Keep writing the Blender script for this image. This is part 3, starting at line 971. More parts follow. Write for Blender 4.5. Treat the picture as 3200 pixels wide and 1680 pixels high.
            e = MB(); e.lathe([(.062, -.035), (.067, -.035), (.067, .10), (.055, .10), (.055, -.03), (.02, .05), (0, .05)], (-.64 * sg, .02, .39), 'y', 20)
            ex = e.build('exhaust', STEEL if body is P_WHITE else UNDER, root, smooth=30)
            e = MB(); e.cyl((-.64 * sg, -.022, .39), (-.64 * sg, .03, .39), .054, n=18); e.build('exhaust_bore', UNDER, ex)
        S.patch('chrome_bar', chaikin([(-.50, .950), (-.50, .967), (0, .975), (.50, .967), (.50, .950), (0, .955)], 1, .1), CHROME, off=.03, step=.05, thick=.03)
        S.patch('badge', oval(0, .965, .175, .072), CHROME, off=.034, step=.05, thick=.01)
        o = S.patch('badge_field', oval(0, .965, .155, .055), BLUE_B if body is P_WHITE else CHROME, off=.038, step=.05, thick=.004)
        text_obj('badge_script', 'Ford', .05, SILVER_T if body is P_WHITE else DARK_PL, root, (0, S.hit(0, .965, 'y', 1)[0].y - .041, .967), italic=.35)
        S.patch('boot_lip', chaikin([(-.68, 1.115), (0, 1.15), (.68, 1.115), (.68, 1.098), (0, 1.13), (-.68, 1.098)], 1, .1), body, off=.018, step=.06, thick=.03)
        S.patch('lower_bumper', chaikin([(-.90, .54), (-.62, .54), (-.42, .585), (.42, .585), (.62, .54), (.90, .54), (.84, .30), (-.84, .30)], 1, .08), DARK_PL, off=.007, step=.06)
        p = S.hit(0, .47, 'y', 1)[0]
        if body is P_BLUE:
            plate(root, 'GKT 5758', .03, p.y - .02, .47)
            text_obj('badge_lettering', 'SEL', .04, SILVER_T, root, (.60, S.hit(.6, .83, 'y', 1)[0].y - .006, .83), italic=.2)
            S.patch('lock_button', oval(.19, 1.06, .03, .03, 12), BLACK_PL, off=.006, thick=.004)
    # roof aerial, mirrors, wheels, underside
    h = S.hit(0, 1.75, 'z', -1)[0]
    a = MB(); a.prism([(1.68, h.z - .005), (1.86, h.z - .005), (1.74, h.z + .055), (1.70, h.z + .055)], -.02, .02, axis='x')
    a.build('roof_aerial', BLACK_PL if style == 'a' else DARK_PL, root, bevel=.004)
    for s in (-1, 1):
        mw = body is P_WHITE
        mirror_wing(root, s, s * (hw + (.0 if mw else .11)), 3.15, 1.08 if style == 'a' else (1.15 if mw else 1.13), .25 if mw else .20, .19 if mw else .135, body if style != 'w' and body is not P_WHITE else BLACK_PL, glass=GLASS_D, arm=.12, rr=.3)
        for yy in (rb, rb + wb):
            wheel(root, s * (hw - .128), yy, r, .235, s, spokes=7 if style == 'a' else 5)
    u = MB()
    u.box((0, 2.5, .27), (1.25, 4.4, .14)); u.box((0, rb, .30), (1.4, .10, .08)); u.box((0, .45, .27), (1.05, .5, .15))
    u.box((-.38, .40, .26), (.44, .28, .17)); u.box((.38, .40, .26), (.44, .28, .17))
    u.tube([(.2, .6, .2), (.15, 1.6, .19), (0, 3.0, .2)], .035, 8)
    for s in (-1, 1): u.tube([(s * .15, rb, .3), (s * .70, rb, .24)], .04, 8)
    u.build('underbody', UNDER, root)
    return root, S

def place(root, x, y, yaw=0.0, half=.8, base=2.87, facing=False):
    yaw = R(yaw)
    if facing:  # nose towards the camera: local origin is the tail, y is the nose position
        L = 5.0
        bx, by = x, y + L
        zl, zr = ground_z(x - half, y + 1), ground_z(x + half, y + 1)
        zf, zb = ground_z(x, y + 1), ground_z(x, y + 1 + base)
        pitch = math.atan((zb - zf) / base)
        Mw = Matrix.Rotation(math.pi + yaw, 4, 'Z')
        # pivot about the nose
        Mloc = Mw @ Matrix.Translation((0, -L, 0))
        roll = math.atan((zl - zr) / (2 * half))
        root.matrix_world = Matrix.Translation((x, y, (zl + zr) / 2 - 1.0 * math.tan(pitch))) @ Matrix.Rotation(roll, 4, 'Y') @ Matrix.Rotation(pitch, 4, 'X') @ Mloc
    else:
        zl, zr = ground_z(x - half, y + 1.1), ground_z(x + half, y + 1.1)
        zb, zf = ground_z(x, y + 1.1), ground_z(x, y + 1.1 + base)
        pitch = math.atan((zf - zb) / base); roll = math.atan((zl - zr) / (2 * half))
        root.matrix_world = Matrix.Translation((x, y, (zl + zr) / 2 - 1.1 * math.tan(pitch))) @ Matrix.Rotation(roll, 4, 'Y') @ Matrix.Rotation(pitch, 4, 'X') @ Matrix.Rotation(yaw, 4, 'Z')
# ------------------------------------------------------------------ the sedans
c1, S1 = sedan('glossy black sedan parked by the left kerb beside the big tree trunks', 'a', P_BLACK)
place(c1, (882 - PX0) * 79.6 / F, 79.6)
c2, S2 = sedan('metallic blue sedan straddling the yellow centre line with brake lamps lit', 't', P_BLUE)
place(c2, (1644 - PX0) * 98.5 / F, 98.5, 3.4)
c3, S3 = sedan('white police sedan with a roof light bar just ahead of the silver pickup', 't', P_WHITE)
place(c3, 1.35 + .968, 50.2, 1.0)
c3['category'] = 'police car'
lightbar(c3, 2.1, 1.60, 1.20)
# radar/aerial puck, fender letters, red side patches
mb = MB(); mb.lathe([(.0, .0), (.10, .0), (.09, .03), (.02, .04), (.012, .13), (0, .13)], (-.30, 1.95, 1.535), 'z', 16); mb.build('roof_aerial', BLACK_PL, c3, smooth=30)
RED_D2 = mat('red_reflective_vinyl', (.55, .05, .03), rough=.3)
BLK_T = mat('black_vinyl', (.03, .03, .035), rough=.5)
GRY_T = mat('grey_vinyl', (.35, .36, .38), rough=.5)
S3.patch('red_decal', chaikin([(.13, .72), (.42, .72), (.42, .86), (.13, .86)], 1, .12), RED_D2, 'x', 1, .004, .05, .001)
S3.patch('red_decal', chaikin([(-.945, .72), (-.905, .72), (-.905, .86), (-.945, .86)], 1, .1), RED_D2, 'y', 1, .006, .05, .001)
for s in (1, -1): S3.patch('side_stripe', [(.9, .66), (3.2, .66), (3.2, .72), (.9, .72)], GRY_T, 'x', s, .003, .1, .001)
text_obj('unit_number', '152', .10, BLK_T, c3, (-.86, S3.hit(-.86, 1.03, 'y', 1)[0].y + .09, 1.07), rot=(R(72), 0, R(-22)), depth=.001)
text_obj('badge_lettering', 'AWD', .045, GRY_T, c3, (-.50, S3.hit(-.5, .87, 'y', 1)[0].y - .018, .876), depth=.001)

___

-- Task to carry out --
Write out the material from the first line to the last, exactly.

-- Answer to the problem --
Keep writing the Blender script for this image. This is part 3, starting at line 971. More parts follow. Write for Blender 4.5. Treat the picture as 3200 pixels wide and 1680 pixels high.
            e = MB(); e.lathe([(.062, -.035), (.067, -.035), (.067, .10), (.055, .10), (.055, -.03), (.02, .05), (0, .05)], (-.64 * sg, .02, .39), 'y', 20)
            ex = e.build('exhaust', STEEL if body is P_WHITE else UNDER, root, smooth=30)
            e = MB(); e.cyl((-.64 * sg, -.022, .39), (-.64 * sg, .03, .39), .054, n=18); e.build('exhaust_bore', UNDER, ex)
        S.patch('chrome_bar', chaikin([(-.50, .950), (-.50, .967), (0, .975), (.50, .967), (.50, .950), (0, .955)], 1, .1), CHROME, off=.03, step=.05, thick=.03)
        S.patch('badge', oval(0, .965, .175, .072), CHROME, off=.034, step=.05, thick=.01)
        o = S.patch('badge_field', oval(0, .965, .155, .055), BLUE_B if body is P_WHITE else CHROME, off=.038, step=.05, thick=.004)
        text_obj('badge_script', 'Ford', .05, SILVER_T if body is P_WHITE else DARK_PL, root, (0, S.hit(0, .965, 'y', 1)[0].y - .041, .967), italic=.35)
        S.patch('boot_lip', chaikin([(-.68, 1.115), (0, 1.15), (.68, 1.115), (.68, 1.098), (0, 1.13), (-.68, 1.098)], 1, .1), body, off=.018, step=.06, thick=.03)
        S.patch('lower_bumper', chaikin([(-.90, .54), (-.62, .54), (-.42, .585), (.42, .585), (.62, .54), (.90, .54), (.84, .30), (-.84, .30)], 1, .08), DARK_PL, off=.007, step=.06)
        p = S.hit(0, .47, 'y', 1)[0]
        if body is P_BLUE:
            plate(root, 'GKT 5758', .03, p.y - .02, .47)
            text_obj('badge_lettering', 'SEL', .04, SILVER_T, root, (.60, S.hit(.6, .83, 'y', 1)[0].y - .006, .83), italic=.2)
            S.patch('lock_button', oval(.19, 1.06, .03, .03, 12), BLACK_PL, off=.006, thick=.004)
    # roof aerial, mirrors, wheels, underside
    h = S.hit(0, 1.75, 'z', -1)[0]
    a = MB(); a.prism([(1.68, h.z - .005), (1.86, h.z - .005), (1.74, h.z + .055), (1.70, h.z + .055)], -.02, .02, axis='x')
    a.build('roof_aerial', BLACK_PL if style == 'a' else DARK_PL, root, bevel=.004)
    for s in (-1, 1):
        mw = body is P_WHITE
        mirror_wing(root, s, s * (hw + (.0 if mw else .11)), 3.15, 1.08 if style == 'a' else (1.15 if mw else 1.13), .25 if mw else .20, .19 if mw else .135, body if style != 'w' and body is not P_WHITE else BLACK_PL, glass=GLASS_D, arm=.12, rr=.3)
        for yy in (rb, rb + wb):
            wheel(root, s * (hw - .128), yy, r, .235, s, spokes=7 if style == 'a' else 5)
    u = MB()
    u.box((0, 2.5, .27), (1.25, 4.4, .14)); u.box((0, rb, .30), (1.4, .10, .08)); u.box((0, .45, .27), (1.05, .5, .15))
    u.box((-.38, .40, .26), (.44, .28, .17)); u.box((.38, .40, .26), (.44, .28, .17))
    u.tube([(.2, .6, .2), (.15, 1.6, .19), (0, 3.0, .2)], .035, 8)
    for s in (-1, 1): u.tube([(s * .15, rb, .3), (s * .70, rb, .24)], .04, 8)
    u.build('underbody', UNDER, root)
    return root, S

def place(root, x, y, yaw=0.0, half=.8, base=2.87, facing=False):
    yaw = R(yaw)
    if facing:  # nose towards the camera: local origin is the tail, y is the nose position
        L = 5.0
        bx, by = x, y + L
        zl, zr = ground_z(x - half, y + 1), ground_z(x + half, y + 1)
        zf, zb = ground_z(x, y + 1), ground_z(x, y + 1 + base)
        pitch = math.atan((zb - zf) / base)
        Mw = Matrix.Rotation(math.pi + yaw, 4, 'Z')
        # pivot about the nose
        Mloc = Mw @ Matrix.Translation((0, -L, 0))
        roll = math.atan((zl - zr) / (2 * half))
        root.matrix_world = Matrix.Translation((x, y, (zl + zr) / 2 - 1.0 * math.tan(pitch))) @ Matrix.Rotation(roll, 4, 'Y') @ Matrix.Rotation(pitch, 4, 'X') @ Mloc
    else:
        zl, zr = ground_z(x - half, y + 1.1), ground_z(x + half, y + 1.1)
        zb, zf = ground_z(x, y + 1.1), ground_z(x, y + 1.1 + base)
        pitch = math.atan((zf - zb) / base); roll = math.atan((zl - zr) / (2 * half))
        root.matrix_world = Matrix.Translation((x, y, (zl + zr) / 2 - 1.1 * math.tan(pitch))) @ Matrix.Rotation(roll, 4, 'Y') @ Matrix.Rotation(pitch, 4, 'X') @ Matrix.Rotation(yaw, 4, 'Z')
# ------------------------------------------------------------------ the sedans
c1, S1 = sedan('glossy black sedan parked by the left kerb beside the big tree trunks', 'a', P_BLACK)
place(c1, (882 - PX0) * 79.6 / F, 79.6)
c2, S2 = sedan('metallic blue sedan straddling the yellow centre line with brake lamps lit', 't', P_BLUE)
place(c2, (1644 - PX0) * 98.5 / F, 98.5, 3.4)
c3, S3 = sedan('white police sedan with a roof light bar just ahead of the silver pickup', 't', P_WHITE)
place(c3, 1.35 + .968, 50.2, 1.0)
c3['category'] = 'police car'
lightbar(c3, 2.1, 1.60, 1.20)
# radar/aerial puck, fender letters, red side patches
mb = MB(); mb.lathe([(.0, .0), (.10, .0), (.09, .03), (.02, .04), (.012, .13), (0, .13)], (-.30, 1.95, 1.535), 'z', 16); mb.build('roof_aerial', BLACK_PL, c3, smooth=30)
RED_D2 = mat('red_reflective_vinyl', (.55, .05, .03), rough=.3)
BLK_T = mat('black_vinyl', (.03, .03, .035), rough=.5)
GRY_T = mat('grey_vinyl', (.35, .36, .38), rough=.5)
S3.patch('red_decal', chaikin([(.13, .72), (.42, .72), (.42, .86), (.13, .86)], 1, .12), RED_D2, 'x', 1, .004, .05, .001)
S3.patch('red_decal', chaikin([(-.945, .72), (-.905, .72), (-.905, .86), (-.945, .86)], 1, .1), RED_D2, 'y', 1, .006, .05, .001)
for s in (1, -1): S3.patch('side_stripe', [(.9, .66), (3.2, .66), (3.2, .72), (.9, .72)], GRY_T, 'x', s, .003, .1, .001)
text_obj('unit_number', '152', .10, BLK_T, c3, (-.86, S3.hit(-.86, 1.03, 'y', 1)[0].y + .09, 1.07), rot=(R(72), 0, R(-22)), depth=.001)
text_obj('badge_lettering', 'AWD', .045, GRY_T, c3, (-.50, S3.hit(-.5, .87, 'y', 1)[0].y - .018, .876), depth=.001)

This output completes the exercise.